Memento Mori is a style of art that was popular from the 15th century through the 17th century, which gets its name from the Latin phrase meaning “remember you must die.” The style is marked by images of skulls and corpses and is intended to encourage the viewer to contemplate their own mortality. In a pluralistic society, in which there are multiple beliefs about the soul, life after death, morality, and mortality, memento mori is no longer common as an artistic style or practice of contemplation.
Death, and other sensitive topics which are uncomfortable and unsettling, are generally not the highlights of museum exhibits. Nevertheless, death, illness, and suffering often have significant places in religious life, as the sites of a variety of rituals, practices, and beliefs. Religious history can be a way of talking about topics that remind of us of our mortality in ways that invite reflection and conversation.
The W.H. Stark House in Orange, Texas is an example of a museum which did just that. As part of their revitalization efforts for the museum, they launched an exhibit called Death in the Family. In the exhibit, they explored the mourning rituals, of the Stark family in the 1880s and 1930s. The exhibit linked the family’s experiences of mourning with the broader national narrative. In feedback about the exhibit, they found it fostered multi-generational dialogue about mourning and that people were glad to have an avenue in which to talk about death in a healthy way.

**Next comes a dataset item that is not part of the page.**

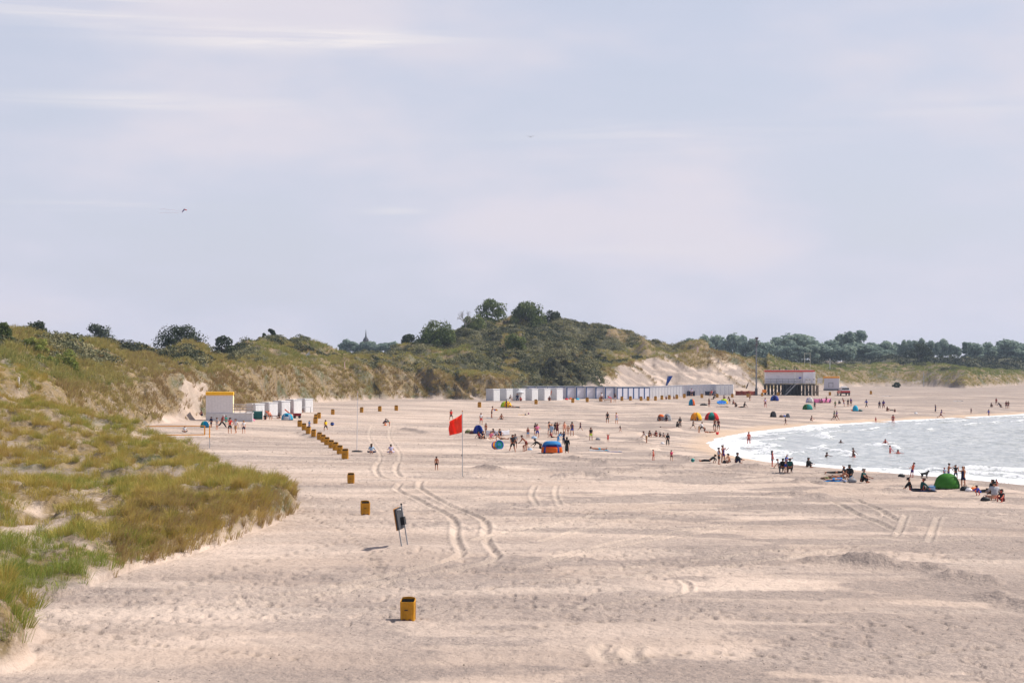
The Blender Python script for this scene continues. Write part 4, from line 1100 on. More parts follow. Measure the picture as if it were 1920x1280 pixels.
# ---- volleyball net
p1 = ground(393, 840); d1 = p1.y; p2 = at(228, d1 - 3); p2.z = p1.z
t = empty('volleyball_net', p1, 0, 'orange edged beach volleyball net half hidden by dune grass', 'volleyball net')
v = p2 - p1; s = d1 / F; u = v.normalized(); HN = 43 * s
def seg(a0, a1, z0, z1, th, name, m):
    a = u * a0; b = u * a1; mid = (a + b) / 2
    return MB().box((mid.x, mid.y, (z0 + z1) / 2), ((a1 - a0), th, z1 - z0), rz=math.atan2(u.y, u.x)).build(name, m, t)
ORG = pmat(srgb(240, 160, 40), .6, .08); L_ = v.length
MB().tube((0, 0, -.4), (0, 0, HN), .045, .045, 8).build('post', STEEL, t); MB().tube((v.x, v.y, v.z - .4), (v.x, v.y, v.z + HN), .045, .045, 8).build('post', STEEL, t)
MB().tube((0, 0, HN * .45), (0, 0, HN), .06, .06, 8).build('post_pad', ORG, t)
seg(.5, L_ - .5, HN - .10, HN - .01, .02, 'top_band', ORG); seg(.5, L_ - .5, HN - 1.10, HN - 1.0, .02, 'bottom_band', ORG)
seg(.48, .62, HN - 1.0, HN - .10, .02, 'side_band', ORG); seg(L_ - .62, L_ - .48, HN - 1.0, HN - .10, .02, 'side_band', ORG)
mb = MB()
for i in range(1, 60):
    q = u * (.6 + (L_ - 1.2) * i / 60); mb.tube((q.x, q.y, HN - 1.0), (q.x, q.y, HN - .1), .004, .004, 3)
for j in range(1, 7):
    a = u * .62; b = u * (L_ - .62); z = HN - 1.0 + .9 * j / 7; mb.tube((a.x, a.y, z), (b.x, b.y, z), .004, .004, 3)
mb.build('netting', DARK, t)
mb = MB().tube((0, 0, HN - .05), (u.x * .5, u.y * .5, HN - .05), .008, .008, 4).tube((v.x, v.y, HN - .05), (v.x - u.x * .5, v.y - u.y * .5, HN - .05), .008, .008, 4); mb.build('tension_rope', OFFW, t)

# ---- kiosk on its base, terrace with railing
p = ground(411, 789); s = p.y / F; d = p.y
t = empty('beach_kiosk', p, R(6), 'pale grey beach kiosk with yellow roof edge and railed terrace', 'kiosk')
w = 50 * s; bh = 14 * s; ch = 34 * s; yf = 6 * s
MB().box((2 * s, 2.2, bh / 2 - .5), (54 * s, 4.0, bh + 1.0)).build('base', GREYL, t)
cab = MB().box((0, 2.2, bh + ch / 2 + .02), (w, 3.6, ch)).build('cabin', pmat((.72, .70, .71), .6, .05), t)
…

By grounding the conversation in someone else’s story (that of the Stark family), the W.H. Stark House opened the door to the conversation about death and mourning and offered people an avenue to think and talk about mourning and loss in their own context. Religious history is deeply relevant because it helps us to explore uncomfortable and sensitive topics, like death and mourning, in ways that prompt reflection and dialogue.